As civilization spread throughout the Middle East and Mediterranean, it left other records of slavery.  Slave owners were often outnumbered by slaves in ancient Greece and there were many classes of slaves.  Some were allowed to reside in their own homes, while others lived and worked and died in brutal conditions.

The Roman Empire continued the practice of enslaving captives, turning many Greeks and other conquered peoples into slaves, and some of their rights fluctuated under Roman rule.  Slaves could no longer own property, but if they were able to purchase their freedom, they became full citizens with the right to vote.  But even with these rights, their living conditions could still be brutal and their lives were often short.

But slavery was not limited to these areas.  It flourished in the rest of the world as well.  Every major civilization has left records of some form of slavery.  Incan citizens had to spend part of every year in forced labor.  Vikings, who called their slaves thralls, expanded the trade of slaves throughout Europe.  And though slavery seemed less widespread in ancient China, there was a time when the families of convicted criminals became someone else’s property.

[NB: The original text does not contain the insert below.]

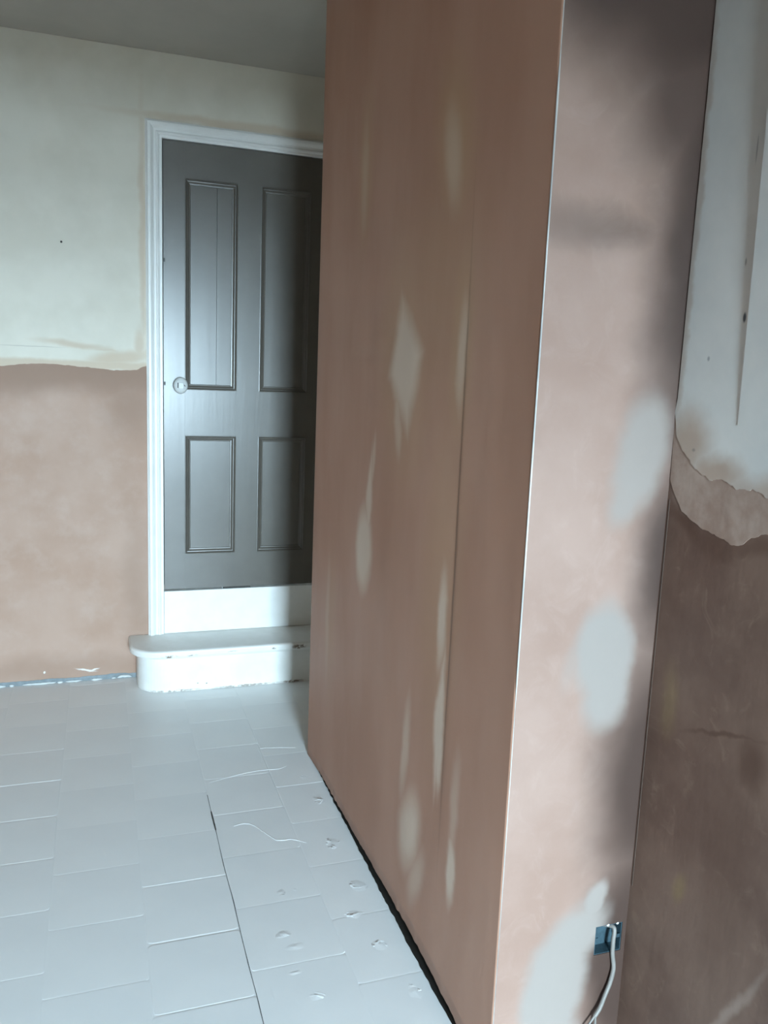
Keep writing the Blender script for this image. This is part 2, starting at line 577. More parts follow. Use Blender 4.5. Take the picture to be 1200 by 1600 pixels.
m_stone = simple('outdoor_paving', (0.085, 0.078, 0.068), 0.9, 0.2, 0.2, 2)


def mat_glass():
    m = bpy.data.materials.new('window_glass')
    m.use_nodes = True
    nt = m.node_tree
    nt.nodes.remove(nt.nodes['Principled BSDF'])
    out = nt.nodes['Material Output']
    tr = nt.nodes.new('ShaderNodeBsdfTransparent')
    gl = nt.nodes.new('ShaderNodeBsdfGlossy')
    gl.inputs['Roughness'].default_value = 0.02
    fr = nt.nodes.new('ShaderNodeFresnel')
    mx = nt.nodes.new('ShaderNodeMixShader')
    nt.links.new(fr.outputs[0], mx.inputs[0])
    nt.links.new(tr.outputs[0], mx.inputs[1])
    nt.links.new(gl.outputs[0], mx.inputs[2])
    nt.links.new(mx.outputs[0], out.inputs[0])
    return m


m_glass = mat_glass()

# ================================================================== SETTING
# ------------------------------------------------------------------ floor of painted nine-inch tiles
floor = box('floor', XL - 0.1, XN + 0.1, YR - 0.1, YB + 0.1, -0.12, -0.0006, m_floor)
structure(floor, 'floor of square tiles painted pale blue grey')
PX, PY = 0.2385, 0.2470
TH = 0.03


def tile_mesh(seed, deep=False):
    rnd = random.Random(seed)
    bm = bmesh.new()
    hx, hy = PX / 2 - (0.0006 if deep else 0.0002), PY / 2 - (0.0006 if deep else 0.0002)
    r = 0.007 + rnd.random() * 0.005

    def ring(inset, z, rad):
        pts = []
        for sx, sy, a0 in ((1, 1, 0), (-1, 1, 90), (-1, -1, 180), (1, -1, 270)):
            cx, cy = sx * (hx - inset - rad), sy * (hy - inset - rad)
            for k in range(3):
                a = math.radians(a0 + 45 * k)
                pts.append((cx + rad * math.cos(a), cy + rad * math.sin(a), z))
        return [bm.verts.new(p) for p in pts]
    r0 = ring(0.0, -TH, r)
    r1 = ring(0.0, -0.0008 if deep else -0.00018, r)
    r2 = ring(0.004, 0.0, r)
    n = len(r0)
    for a, b in ((r0, r1), (r1, r2)):
        for i in range(n):
            bm.faces.new((a[i], a[(i + 1) % n], b[(i + 1) % n], b[i]))
    f = bm.faces.new(r2)
    me = bpy.data.meshes.new('floor_tile')
    bmesh.ops.recalc_face_normals(bm, faces=bm.faces)
    bm.to_mesh(me)
    bm.free()
    me.materials.append(m_floor)
    return me


tiles = [tile_mesh(s) for s in range(6)]
deep_tiles = [tile_mesh(s, True) for s in range(3)]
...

In all of these countries, conditions were hard for slaves.  In many places murdering a slave was not a crime and many of them were worked to death in mines or were forced to fight in wars or slaughter each other as entertainment.  Their lives tended to be short, without comfort and subject to the whim of those that ruled them.

But while slavery continued to spread and gain power throughout the world, there were a few who stood against it.  And most of them paid a very high price.

EARLY OPPOSITION

The road from Capua to Rome was gently raised in the middle to let water run off to the ditches and low curbs on each side.  Even though the road was nearly two hundred and fifty years old, the paving stones still fit together tightly. 

Of the two main roads from Capua to Rome, the Appian Way was the quicker route, shorter by nearly fifteen miles than the Via Latina, and it stayed closer to the western coast of Italy.  And, in the spring of 71 BC there was a crucified body every hundred feet along the 130 mile stretch of the Appian Way between the two cities.